X360 controller acts like a turbo controller; can't stop

This is the case on both 1.2.2 and 1.3.0 (which I downloaded in the hopes of solving this problem).

I’m using an Xbox 360 controller. Out of the blue today, it started acting like I had all the buttons on turbo. Even the start button acted like it was on turbo. I saw no option to turn turbo off (or on even, for that matter). Setting the “turbo period” and “duty cycle” to 1 make the controller function normally, but that leads to two problems of its own: the word “null” keeps appearing on the bottom-left corner of the screen every time I press a button, and the game won’t remember the configuration, so I have to manually make this change every single time I start the program, or even change games!

What is causing this problem and how can it be fixed?

Strange, try to put all those lines on “nul” in your retroarch.cfg:

input_player1_turbo = “nul” input_player1_turbo_axis = “nul” input_player1_turbo_btn = “nul”

Believe it or not, those lines already were set! So the problem appears unrelated to that.

Rolling back Windows 10 to an earlier time fixed the problem. So an update was what caused it. That same update resulted in another game constantly displaying keyboard controls onscreen when I was playing with my controller. So the Windows 10 update apparently did something to controller recognition and/or controller behavior. How messed up.

woof, that’s messed up. Thanks for the heads-up on it!

Yup. I began to suspect it when I saw posts elsewhere of people complaining that a recent Windows 10 update borked their X360 controllers and made games do weird things. (In my case, both Retroarch and Rise of the Tomb Raider were affected, in very different ways) Finally I decided to just roll back the Windows 10 update and see what happened. My last update was the night before the problem started, so definitely not a coincidence.

Now I’m afraid that some random future update that’s marked “critical” may do the same thing, or come with all prior updates included, and as a result be unavoidable.

[QUOTE=TheCGly;34797]Yup. I began to suspect it when I saw posts elsewhere of people complaining that a recent Windows 10 update borked their X360 controllers and made games do weird things. (In my case, both Retroarch and Rise of the Tomb Raider were affected, in very different ways) Finally I decided to just roll back the Windows 10 update and see what happened. My last update was the night before the problem started, so definitely not a coincidence.

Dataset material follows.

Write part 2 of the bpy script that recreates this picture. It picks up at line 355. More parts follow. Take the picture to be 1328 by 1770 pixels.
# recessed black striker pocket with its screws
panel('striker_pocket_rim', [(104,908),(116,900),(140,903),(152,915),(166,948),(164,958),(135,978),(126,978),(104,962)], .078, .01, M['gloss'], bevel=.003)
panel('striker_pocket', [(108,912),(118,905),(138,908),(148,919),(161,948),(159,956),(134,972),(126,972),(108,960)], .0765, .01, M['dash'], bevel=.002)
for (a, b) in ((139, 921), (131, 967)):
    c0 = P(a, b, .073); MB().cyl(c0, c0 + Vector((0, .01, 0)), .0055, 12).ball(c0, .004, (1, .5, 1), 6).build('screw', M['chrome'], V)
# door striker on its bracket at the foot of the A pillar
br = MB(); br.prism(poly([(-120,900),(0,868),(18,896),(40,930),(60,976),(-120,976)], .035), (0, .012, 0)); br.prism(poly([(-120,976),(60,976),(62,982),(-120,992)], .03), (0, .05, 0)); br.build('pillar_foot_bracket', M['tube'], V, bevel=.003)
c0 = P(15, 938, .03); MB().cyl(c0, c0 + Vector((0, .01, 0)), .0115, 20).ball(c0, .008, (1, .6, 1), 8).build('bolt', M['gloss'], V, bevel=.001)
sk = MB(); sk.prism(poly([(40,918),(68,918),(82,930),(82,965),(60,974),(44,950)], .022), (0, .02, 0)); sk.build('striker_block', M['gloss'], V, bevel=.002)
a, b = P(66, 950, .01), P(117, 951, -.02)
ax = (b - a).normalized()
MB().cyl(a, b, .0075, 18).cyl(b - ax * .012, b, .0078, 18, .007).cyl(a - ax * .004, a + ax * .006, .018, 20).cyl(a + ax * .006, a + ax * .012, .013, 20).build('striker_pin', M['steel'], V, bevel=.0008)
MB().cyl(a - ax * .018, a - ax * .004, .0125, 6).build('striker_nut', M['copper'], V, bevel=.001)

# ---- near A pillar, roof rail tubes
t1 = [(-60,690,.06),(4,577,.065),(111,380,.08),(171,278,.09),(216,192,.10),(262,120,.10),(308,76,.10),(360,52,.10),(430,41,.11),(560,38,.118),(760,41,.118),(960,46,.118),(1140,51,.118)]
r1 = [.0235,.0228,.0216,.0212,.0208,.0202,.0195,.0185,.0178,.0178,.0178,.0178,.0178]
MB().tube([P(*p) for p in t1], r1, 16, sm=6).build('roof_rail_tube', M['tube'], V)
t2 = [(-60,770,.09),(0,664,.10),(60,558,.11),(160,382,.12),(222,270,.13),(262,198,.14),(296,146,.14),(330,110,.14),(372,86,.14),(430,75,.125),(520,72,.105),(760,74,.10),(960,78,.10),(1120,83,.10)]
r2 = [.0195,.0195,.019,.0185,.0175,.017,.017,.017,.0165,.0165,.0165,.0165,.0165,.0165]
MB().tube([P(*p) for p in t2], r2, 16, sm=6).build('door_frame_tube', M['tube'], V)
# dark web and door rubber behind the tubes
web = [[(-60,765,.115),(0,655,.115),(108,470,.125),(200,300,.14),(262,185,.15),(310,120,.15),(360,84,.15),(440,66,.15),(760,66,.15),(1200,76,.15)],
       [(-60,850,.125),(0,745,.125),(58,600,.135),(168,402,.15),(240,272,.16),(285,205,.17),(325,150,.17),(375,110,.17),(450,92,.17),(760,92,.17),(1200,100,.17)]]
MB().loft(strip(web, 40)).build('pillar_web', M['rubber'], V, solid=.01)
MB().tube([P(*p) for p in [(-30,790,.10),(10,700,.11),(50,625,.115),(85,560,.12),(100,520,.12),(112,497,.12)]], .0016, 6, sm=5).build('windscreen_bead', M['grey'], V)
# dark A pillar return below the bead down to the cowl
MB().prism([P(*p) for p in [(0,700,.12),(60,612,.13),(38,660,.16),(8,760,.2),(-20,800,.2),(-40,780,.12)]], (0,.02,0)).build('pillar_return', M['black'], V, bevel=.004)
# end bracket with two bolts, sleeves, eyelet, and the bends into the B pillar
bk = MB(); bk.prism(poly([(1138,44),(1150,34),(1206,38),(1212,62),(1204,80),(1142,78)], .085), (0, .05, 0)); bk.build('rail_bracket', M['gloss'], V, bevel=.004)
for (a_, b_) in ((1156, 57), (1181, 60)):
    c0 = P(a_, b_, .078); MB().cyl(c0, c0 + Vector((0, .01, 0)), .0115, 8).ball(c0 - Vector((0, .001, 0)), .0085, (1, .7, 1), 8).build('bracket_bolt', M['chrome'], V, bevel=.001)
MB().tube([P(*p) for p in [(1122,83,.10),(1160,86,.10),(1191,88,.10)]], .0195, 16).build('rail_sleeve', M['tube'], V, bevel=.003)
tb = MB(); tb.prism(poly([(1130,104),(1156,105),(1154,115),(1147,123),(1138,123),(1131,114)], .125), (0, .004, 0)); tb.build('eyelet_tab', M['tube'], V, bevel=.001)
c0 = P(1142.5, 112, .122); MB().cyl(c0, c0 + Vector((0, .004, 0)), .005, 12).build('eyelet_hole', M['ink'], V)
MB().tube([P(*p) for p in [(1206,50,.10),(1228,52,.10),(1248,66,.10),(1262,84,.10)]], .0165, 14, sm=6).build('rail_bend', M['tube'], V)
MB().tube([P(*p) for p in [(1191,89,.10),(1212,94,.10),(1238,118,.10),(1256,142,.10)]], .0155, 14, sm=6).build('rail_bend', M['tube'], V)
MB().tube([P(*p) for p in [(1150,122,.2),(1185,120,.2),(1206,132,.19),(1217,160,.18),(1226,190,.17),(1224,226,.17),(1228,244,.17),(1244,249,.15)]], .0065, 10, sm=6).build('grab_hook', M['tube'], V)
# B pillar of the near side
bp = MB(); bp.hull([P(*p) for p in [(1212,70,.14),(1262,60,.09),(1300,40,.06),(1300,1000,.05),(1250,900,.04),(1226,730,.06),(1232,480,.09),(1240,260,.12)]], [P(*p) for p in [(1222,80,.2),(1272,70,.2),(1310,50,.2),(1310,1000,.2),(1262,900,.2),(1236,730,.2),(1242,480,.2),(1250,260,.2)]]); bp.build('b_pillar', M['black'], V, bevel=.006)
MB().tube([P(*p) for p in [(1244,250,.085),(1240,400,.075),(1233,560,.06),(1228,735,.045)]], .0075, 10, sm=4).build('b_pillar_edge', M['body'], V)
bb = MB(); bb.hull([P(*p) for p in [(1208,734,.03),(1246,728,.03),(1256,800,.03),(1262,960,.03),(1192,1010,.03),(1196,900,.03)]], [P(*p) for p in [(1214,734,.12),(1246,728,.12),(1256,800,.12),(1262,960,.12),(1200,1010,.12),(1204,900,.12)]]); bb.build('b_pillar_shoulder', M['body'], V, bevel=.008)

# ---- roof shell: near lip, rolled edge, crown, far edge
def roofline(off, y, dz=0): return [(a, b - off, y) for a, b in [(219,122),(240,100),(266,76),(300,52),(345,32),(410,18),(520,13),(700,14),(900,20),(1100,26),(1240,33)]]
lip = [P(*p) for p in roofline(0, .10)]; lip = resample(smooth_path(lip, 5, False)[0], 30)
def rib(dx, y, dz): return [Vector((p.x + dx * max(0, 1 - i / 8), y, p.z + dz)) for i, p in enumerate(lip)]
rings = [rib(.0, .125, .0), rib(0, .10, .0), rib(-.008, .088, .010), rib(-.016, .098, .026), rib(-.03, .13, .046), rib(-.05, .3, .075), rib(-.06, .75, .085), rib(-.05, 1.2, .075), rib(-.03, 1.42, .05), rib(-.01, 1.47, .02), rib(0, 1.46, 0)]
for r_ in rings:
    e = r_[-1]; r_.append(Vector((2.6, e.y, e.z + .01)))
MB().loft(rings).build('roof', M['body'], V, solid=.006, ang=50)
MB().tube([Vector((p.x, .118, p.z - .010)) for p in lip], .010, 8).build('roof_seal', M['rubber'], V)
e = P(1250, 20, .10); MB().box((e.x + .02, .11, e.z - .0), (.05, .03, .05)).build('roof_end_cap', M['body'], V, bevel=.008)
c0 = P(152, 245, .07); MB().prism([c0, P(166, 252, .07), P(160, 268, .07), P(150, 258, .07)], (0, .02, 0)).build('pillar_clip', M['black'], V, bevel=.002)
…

Now I’m afraid that some random future update that’s marked “critical” may do the same thing, or come with all prior updates included, and as a result be unavoidable.[/QUOTE] As someone who isn’t on Windows 10 yet, I gotta ask: Unless you’re using Windows 10 Pro, how can you even prevent the update from happening? I’ve been under the impression that Windows 10 forces all updates on you and that you can only postpone them for up to a month unless you trick it to thinking you’re always using a metered network connection.

If you can’t, it’s stuff like this that has me hesitant to upgrade, even for free.

The problem has randomly returned, and my computer appears not to have reset itself overnight either. My computer doesn’t indicate any new restore point created last night. Oldest restore point I can load from is 4 days ago.

What the hell is going on?! The controller is messed up, and I have no idea what to do. This is disgusting, and it appears to be Windows 10 related? Like before, it’s not just affecting Retroarch.

I pulled the wireless receiver in a different port; nothing.

So I uninstalled the driver and reset my computer. When back on, it made no indication that it was reinstalling the driver, but I currently don’t have the problem.

Anyway, this appears to be not a Retroarch issue, but an issue with how my computer interacts with my controller.

Okay! I finally discovered the cause of the controller problems.

You ready for this?

I had Undertale running in the background.

Yes, not kidding. I have a habit of running many games at once, but Undertale for some reason causes the controller to act strange in some other games in the ways I described above. (It was doing odd things on Rise of the Tomb Raider also) Closing Undertale fixes the problem; opening it causes it. THAT is the cause.

Just thought I’d pass that on in the odd chance that someone else might be having similar issues for a similar reason. Try closing other games and see if it affects you.

lol you got dunked on.

Good one!

I think it has to do with GameMaker, the program Undertale is made with. It seems to be grabbing the controller for itself (it does not lose focus when running in the background while you do other things), and that’s affecting things like Retroarch and various other games.